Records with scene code
- - -

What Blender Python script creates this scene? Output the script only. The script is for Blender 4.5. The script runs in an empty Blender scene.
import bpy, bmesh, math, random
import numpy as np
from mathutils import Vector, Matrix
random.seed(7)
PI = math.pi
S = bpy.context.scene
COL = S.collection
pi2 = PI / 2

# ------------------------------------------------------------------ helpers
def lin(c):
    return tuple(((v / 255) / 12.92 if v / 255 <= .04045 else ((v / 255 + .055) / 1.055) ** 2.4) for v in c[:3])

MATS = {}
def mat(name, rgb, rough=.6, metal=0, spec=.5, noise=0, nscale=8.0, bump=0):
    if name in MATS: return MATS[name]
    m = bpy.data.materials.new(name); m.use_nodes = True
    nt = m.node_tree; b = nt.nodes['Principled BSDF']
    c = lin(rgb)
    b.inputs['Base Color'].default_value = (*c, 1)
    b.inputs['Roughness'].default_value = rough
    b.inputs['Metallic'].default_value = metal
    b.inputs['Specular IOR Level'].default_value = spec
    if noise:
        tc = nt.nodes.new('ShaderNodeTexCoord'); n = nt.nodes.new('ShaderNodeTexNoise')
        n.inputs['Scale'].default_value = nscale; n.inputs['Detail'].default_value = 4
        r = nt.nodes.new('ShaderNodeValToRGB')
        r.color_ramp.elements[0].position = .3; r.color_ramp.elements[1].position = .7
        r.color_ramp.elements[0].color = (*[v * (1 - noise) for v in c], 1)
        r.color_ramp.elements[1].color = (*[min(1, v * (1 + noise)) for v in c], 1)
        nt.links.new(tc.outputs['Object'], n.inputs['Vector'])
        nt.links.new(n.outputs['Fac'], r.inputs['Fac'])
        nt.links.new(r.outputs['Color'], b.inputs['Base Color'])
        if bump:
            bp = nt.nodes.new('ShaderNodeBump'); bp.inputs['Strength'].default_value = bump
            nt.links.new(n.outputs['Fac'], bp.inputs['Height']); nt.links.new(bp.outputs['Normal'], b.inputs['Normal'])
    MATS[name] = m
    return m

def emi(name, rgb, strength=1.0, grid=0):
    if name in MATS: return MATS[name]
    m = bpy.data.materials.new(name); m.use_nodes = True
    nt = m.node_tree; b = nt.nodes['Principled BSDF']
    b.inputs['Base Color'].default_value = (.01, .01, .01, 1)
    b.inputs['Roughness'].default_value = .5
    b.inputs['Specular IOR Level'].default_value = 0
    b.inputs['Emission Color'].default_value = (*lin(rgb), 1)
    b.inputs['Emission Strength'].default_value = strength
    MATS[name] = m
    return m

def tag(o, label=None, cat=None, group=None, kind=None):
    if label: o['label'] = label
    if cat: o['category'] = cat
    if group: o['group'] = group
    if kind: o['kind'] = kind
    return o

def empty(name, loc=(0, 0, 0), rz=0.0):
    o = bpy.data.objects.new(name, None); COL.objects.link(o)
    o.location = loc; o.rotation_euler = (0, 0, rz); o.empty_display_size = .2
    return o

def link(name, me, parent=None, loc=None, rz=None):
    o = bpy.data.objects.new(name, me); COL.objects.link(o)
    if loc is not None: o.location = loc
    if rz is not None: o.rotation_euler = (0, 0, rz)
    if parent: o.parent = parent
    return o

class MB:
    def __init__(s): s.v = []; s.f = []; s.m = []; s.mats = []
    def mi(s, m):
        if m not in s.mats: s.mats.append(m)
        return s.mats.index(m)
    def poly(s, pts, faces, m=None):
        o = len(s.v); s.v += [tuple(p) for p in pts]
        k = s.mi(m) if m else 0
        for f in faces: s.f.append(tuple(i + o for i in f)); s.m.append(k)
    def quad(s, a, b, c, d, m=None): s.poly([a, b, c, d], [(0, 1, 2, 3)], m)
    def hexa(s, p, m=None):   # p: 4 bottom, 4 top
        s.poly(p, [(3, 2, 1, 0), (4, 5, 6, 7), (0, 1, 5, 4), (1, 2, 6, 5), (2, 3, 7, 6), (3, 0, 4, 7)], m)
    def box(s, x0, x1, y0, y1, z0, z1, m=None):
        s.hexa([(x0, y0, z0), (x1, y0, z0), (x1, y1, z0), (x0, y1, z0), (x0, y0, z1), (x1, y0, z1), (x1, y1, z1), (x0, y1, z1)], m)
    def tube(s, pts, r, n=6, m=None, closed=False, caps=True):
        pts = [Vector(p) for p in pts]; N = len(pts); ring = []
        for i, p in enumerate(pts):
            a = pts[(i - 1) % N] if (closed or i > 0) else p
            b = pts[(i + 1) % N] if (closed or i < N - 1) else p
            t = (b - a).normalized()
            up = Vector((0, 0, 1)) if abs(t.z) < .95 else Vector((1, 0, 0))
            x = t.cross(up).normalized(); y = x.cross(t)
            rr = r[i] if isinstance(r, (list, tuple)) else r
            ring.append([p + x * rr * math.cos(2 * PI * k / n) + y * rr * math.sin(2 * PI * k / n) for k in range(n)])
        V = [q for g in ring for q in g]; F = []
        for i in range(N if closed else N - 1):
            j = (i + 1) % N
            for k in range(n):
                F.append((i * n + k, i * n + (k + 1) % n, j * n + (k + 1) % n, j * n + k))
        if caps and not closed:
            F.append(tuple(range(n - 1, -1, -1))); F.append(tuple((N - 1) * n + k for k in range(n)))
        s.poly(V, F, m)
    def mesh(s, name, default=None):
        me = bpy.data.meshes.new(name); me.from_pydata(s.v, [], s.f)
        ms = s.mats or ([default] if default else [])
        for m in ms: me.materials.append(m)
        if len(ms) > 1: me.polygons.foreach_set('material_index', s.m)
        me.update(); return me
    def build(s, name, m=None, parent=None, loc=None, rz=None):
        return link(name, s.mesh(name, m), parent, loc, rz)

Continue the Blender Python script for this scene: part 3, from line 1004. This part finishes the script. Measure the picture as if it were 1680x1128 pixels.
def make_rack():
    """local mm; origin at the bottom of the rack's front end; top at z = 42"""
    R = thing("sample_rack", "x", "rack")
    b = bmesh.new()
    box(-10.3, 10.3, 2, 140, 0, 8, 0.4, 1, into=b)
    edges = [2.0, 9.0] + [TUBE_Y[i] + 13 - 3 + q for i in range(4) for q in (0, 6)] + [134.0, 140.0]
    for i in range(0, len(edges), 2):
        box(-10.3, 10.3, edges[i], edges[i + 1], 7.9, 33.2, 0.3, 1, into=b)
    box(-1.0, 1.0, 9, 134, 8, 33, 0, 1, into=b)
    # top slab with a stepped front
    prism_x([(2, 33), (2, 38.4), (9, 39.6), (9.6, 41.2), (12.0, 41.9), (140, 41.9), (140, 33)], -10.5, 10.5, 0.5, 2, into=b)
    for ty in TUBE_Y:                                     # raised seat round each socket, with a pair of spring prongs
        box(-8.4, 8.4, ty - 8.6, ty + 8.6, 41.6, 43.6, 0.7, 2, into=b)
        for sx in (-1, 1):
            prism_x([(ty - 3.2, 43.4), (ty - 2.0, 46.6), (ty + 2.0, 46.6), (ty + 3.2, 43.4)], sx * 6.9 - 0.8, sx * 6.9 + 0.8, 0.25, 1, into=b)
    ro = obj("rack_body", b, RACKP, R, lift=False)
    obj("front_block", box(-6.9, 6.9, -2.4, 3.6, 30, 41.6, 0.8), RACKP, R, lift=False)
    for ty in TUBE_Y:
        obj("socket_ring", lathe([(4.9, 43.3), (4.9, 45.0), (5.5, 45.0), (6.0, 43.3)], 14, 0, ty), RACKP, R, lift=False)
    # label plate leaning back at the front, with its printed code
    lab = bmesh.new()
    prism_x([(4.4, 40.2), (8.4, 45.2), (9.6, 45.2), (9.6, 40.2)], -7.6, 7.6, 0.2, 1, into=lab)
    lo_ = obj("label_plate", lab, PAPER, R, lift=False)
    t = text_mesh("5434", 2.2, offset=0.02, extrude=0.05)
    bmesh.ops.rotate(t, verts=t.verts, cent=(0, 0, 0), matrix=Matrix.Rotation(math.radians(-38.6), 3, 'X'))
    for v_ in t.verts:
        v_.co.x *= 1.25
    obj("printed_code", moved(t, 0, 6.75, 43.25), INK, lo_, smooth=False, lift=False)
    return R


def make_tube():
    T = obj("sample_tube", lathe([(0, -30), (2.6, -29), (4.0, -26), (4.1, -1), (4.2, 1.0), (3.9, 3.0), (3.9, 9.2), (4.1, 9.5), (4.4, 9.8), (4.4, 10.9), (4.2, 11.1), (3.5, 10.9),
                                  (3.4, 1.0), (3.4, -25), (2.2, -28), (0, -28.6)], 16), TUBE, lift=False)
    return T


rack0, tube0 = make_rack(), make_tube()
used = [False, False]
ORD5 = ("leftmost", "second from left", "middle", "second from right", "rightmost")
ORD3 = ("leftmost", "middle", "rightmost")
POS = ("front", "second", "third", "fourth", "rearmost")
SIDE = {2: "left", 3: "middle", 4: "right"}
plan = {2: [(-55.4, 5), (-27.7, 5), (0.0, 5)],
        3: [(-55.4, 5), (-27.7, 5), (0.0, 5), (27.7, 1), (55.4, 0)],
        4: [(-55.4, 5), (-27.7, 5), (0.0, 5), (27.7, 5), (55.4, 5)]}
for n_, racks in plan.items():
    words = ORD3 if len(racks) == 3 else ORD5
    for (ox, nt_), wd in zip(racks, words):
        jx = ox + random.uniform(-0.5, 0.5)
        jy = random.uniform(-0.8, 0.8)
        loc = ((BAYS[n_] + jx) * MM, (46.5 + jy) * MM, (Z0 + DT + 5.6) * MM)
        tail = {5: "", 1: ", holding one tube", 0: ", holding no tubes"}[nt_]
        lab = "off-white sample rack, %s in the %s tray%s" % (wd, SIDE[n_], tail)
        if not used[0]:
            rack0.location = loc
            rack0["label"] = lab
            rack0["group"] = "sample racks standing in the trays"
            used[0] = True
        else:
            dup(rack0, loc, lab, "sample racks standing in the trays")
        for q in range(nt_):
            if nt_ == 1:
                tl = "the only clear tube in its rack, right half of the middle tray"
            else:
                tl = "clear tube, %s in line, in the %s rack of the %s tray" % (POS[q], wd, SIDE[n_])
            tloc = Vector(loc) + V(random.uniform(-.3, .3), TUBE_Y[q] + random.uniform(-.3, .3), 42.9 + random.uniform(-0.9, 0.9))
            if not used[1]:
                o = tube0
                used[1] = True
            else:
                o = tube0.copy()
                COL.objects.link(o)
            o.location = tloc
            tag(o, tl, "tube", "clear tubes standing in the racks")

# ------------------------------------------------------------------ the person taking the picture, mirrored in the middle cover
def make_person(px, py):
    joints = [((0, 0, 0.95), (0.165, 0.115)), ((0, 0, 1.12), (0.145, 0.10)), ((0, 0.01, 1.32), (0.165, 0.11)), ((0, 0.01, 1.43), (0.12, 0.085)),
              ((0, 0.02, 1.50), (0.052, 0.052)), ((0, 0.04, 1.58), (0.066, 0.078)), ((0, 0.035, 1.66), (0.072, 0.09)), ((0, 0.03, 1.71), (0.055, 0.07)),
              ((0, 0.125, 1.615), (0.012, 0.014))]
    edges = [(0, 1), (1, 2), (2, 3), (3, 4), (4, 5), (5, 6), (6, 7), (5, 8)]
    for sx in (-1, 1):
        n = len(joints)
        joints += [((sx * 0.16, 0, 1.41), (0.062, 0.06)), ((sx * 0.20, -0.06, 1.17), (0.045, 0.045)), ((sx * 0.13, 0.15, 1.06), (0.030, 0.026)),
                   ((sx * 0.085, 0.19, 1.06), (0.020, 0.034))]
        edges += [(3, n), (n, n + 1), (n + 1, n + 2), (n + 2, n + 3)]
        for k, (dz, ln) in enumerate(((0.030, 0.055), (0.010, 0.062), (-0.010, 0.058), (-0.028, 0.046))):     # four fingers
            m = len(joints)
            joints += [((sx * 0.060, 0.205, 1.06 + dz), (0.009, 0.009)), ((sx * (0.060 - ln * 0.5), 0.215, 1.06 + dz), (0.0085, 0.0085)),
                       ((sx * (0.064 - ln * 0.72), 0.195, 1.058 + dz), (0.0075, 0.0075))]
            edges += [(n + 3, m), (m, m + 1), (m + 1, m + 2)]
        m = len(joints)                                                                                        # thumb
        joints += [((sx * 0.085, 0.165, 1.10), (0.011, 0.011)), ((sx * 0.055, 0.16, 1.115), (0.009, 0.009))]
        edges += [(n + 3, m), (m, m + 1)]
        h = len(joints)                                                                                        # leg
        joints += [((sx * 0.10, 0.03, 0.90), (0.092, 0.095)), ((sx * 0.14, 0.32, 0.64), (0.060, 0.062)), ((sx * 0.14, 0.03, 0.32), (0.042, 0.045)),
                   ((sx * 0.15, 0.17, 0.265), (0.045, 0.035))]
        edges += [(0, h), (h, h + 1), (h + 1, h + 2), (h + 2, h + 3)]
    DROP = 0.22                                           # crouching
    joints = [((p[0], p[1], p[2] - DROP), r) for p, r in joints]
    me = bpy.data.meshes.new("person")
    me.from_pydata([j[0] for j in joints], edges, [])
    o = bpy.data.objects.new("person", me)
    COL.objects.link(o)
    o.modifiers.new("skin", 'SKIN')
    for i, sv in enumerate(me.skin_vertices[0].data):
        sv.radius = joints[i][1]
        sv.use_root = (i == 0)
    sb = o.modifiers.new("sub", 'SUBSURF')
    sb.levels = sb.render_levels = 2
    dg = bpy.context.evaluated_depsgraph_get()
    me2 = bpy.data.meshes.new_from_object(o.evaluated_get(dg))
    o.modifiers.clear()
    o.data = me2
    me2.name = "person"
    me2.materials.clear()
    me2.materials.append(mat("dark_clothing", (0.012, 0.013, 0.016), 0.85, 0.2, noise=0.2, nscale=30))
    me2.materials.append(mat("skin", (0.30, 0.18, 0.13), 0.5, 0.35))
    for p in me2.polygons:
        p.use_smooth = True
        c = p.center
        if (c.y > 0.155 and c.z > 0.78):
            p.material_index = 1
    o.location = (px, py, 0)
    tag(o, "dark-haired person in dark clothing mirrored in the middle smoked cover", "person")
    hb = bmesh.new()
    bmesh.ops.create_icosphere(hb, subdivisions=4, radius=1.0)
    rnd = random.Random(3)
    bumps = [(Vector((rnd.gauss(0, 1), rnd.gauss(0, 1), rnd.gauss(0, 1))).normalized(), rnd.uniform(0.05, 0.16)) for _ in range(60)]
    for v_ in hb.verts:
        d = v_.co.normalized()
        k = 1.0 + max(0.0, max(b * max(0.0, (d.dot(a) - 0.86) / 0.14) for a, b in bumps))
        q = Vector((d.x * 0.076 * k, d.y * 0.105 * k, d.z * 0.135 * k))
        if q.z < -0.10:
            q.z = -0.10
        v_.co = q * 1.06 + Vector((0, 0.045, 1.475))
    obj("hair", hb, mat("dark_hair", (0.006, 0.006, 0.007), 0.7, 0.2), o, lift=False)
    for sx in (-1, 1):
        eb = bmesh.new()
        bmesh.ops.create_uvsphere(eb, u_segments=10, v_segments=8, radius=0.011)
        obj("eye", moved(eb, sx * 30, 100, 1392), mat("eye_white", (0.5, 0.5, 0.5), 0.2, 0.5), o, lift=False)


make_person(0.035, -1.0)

- - -

REQUIRED TASK:
Gather, from the listing above, every line carrying the word "Python".

IN RESPONSE:
What Blender Python script creates this scene? Output the script only. The script is for Blender 4.5. The script runs in an empty Blender scene.
Continue the Blender Python script for this scene: part 3, from line 1004. This part finishes the script. Measure the picture as if it were 1680x1128 pixels.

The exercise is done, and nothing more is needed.